Mocha Poo (another lesson from a six pound poodle)

While enjoying our family dinner the other night I noticed that Peepoo had performed her K9 disappearing act once again. This usually means she has found something sweet, chewy, or chocolatey in the trash or conveniently left on someone’s bed or even night stand. Sure enough, Peepoo had dug through our bedroom trash and discovered an empty Starbucks cup with a few precious drops of “bottom of the cup” mocha chocolate and coffee.

I don’t think I’ve ever known a dog that had a keener sense of smell for chocolate or greater passion for scrounging up even a small taste of it. When it comes to chocolate, she really has a revelation of what it means to seek. What if we as believers sought the Lord the way the little fur ball seeks out the sweet stuff? What if our spiritual senses were so trained to pick up even the slightest indication of the Lord’s presence that beckons us to pursue Him?

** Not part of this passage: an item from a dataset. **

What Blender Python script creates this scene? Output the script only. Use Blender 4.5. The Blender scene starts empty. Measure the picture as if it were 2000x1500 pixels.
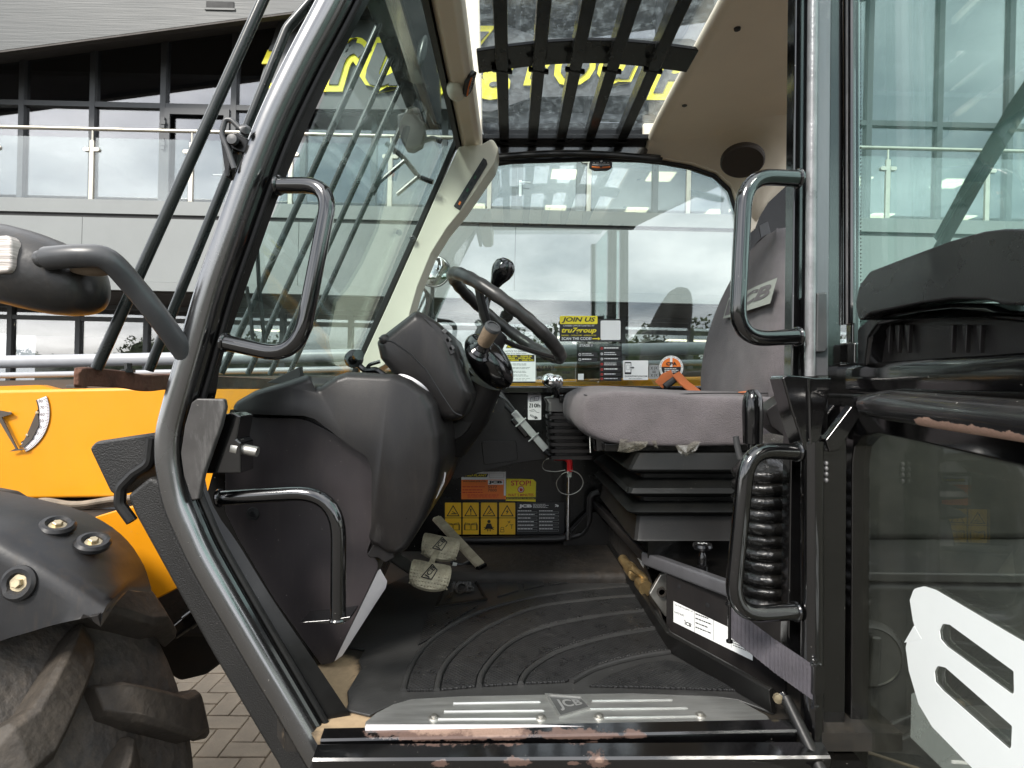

The Bible declares boldly that we will find the Lord if we seek for Him with all our hearts (Jeremiah 29:12-13). Amos, speaking prophetically for the Lord, said, “Seek me and live” (Amos 5:4). This Scripture means that we are to seek and require the Lord as one requires food. Unlike the temporary buzz derived from varied pleasures, possessions, and legal stimulants like the cafe mocha (don’t say anything but I know a staff member at Hope Harbor Church that plans travel routes based on Starbucks locations), the Lord imparts eternal and ongoing life as we seek Him and connect with Him in vital living union and contact.

The key to perpetual and uninterrupted intimacy with God, spiritual growth, blessing, and well-being is seeking God fervently and consistently. To “seek” means to visit frequently, to inquire of, to quest for, search often for, learn from, resort to (what you always turn to), and hunger after (God will always fill us in direct proportion to our hunger). No one seeking God is ever turned away empty-handed. Isaiah 55:6 tells us to, “Seek the LORD while he may be found; call on him while he is near.” When King Uzziah sought the Lord he was successful, but when he turned away in self-sufficiency, self-promotion, and human pride he lost everything (2 Chronicles 26).

I want to encourage you to make the Lord your number one vital need in your life from this day on. Vital means “pertaining to life” and includes such needs as oxygen, water, or food. Because Jesus is our life and literally the source of our life, we should seek the Lord more diligently than we would for any natural vital need. Take your cue from a six pound poodle who tirelessly pursues the source of even the slightest hint of chocolate in the air and go after the fragrance of the Lord’s presence like never before.